What the exercise asks:
Output an exact reproduction of the data.
◇ ◇ ◇ ◇ ◇ ◇ ◇
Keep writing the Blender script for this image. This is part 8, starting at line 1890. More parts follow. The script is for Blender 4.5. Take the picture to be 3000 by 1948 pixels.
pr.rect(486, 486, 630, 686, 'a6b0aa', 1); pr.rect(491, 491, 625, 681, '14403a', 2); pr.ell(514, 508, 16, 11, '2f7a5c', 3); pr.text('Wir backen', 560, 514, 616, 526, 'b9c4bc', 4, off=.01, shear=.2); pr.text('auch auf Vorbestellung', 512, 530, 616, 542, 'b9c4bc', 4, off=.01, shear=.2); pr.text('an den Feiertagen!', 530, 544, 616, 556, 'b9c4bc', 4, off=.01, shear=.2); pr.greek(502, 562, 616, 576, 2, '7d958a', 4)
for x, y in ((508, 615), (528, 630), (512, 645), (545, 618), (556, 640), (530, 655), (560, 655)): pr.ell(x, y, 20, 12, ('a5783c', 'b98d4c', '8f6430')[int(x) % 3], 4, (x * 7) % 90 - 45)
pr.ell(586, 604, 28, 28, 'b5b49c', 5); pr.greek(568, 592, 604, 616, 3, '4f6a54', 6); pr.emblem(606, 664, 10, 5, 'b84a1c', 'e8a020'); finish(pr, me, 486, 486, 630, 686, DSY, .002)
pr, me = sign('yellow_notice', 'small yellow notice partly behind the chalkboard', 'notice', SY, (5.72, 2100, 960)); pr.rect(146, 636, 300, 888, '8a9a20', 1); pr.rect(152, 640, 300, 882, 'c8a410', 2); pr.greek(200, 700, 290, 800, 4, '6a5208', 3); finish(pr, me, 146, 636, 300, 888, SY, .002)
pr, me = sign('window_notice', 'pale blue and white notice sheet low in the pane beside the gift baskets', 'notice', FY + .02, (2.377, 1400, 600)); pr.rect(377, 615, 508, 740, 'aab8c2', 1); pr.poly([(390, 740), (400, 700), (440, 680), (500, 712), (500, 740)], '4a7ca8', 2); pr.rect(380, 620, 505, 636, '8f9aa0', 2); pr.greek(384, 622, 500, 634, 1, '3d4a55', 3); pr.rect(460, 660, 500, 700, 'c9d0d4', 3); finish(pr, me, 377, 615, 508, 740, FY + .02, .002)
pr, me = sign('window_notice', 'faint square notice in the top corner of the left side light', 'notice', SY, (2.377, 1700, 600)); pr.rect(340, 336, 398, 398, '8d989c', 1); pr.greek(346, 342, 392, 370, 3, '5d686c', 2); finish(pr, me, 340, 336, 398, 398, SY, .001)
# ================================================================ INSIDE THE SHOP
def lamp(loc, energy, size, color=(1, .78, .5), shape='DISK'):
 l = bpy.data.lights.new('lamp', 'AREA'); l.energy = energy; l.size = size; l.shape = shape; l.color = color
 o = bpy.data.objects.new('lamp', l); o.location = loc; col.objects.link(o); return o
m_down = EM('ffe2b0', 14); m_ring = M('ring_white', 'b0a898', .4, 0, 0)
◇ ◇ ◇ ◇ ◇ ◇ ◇
Output below:
Keep writing the Blender script for this image. This is part 8, starting at line 1890. More parts follow. The script is for Blender 4.5. Take the picture to be 3000 by 1948 pixels.
pr.rect(486, 486, 630, 686, 'a6b0aa', 1); pr.rect(491, 491, 625, 681, '14403a', 2); pr.ell(514, 508, 16, 11, '2f7a5c', 3); pr.text('Wir backen', 560, 514, 616, 526, 'b9c4bc', 4, off=.01, shear=.2); pr.text('auch auf Vorbestellung', 512, 530, 616, 542, 'b9c4bc', 4, off=.01, shear=.2); pr.text('an den Feiertagen!', 530, 544, 616, 556, 'b9c4bc', 4, off=.01, shear=.2); pr.greek(502, 562, 616, 576, 2, '7d958a', 4)
for x, y in ((508, 615), (528, 630), (512, 645), (545, 618), (556, 640), (530, 655), (560, 655)): pr.ell(x, y, 20, 12, ('a5783c', 'b98d4c', '8f6430')[int(x) % 3], 4, (x * 7) % 90 - 45)
pr.ell(586, 604, 28, 28, 'b5b49c', 5); pr.greek(568, 592, 604, 616, 3, '4f6a54', 6); pr.emblem(606, 664, 10, 5, 'b84a1c', 'e8a020'); finish(pr, me, 486, 486, 630, 686, DSY, .002)
pr, me = sign('yellow_notice', 'small yellow notice partly behind the chalkboard', 'notice', SY, (5.72, 2100, 960)); pr.rect(146, 636, 300, 888, '8a9a20', 1); pr.rect(152, 640, 300, 882, 'c8a410', 2); pr.greek(200, 700, 290, 800, 4, '6a5208', 3); finish(pr, me, 146, 636, 300, 888, SY, .002)
pr, me = sign('window_notice', 'pale blue and white notice sheet low in the pane beside the gift baskets', 'notice', FY + .02, (2.377, 1400, 600)); pr.rect(377, 615, 508, 740, 'aab8c2', 1); pr.poly([(390, 740), (400, 700), (440, 680), (500, 712), (500, 740)], '4a7ca8', 2); pr.rect(380, 620, 505, 636, '8f9aa0', 2); pr.greek(384, 622, 500, 634, 1, '3d4a55', 3); pr.rect(460, 660, 500, 700, 'c9d0d4', 3); finish(pr, me, 377, 615, 508, 740, FY + .02, .002)
pr, me = sign('window_notice', 'faint square notice in the top corner of the left side light', 'notice', SY, (2.377, 1700, 600)); pr.rect(340, 336, 398, 398, '8d989c', 1); pr.greek(346, 342, 392, 370, 3, '5d686c', 2); finish(pr, me, 340, 336, 398, 398, SY, .001)
# ================================================================ INSIDE THE SHOP
def lamp(loc, energy, size, color=(1, .78, .5), shape='DISK'):
 l = bpy.data.lights.new('lamp', 'AREA'); l.energy = energy; l.size = size; l.shape = shape; l.color = color
 o = bpy.data.objects.new('lamp', l); o.location = loc; col.objects.link(o); return o
m_down = EM('ffe2b0', 14); m_ring = M('ring_white', 'b0a898', .4, 0, 0)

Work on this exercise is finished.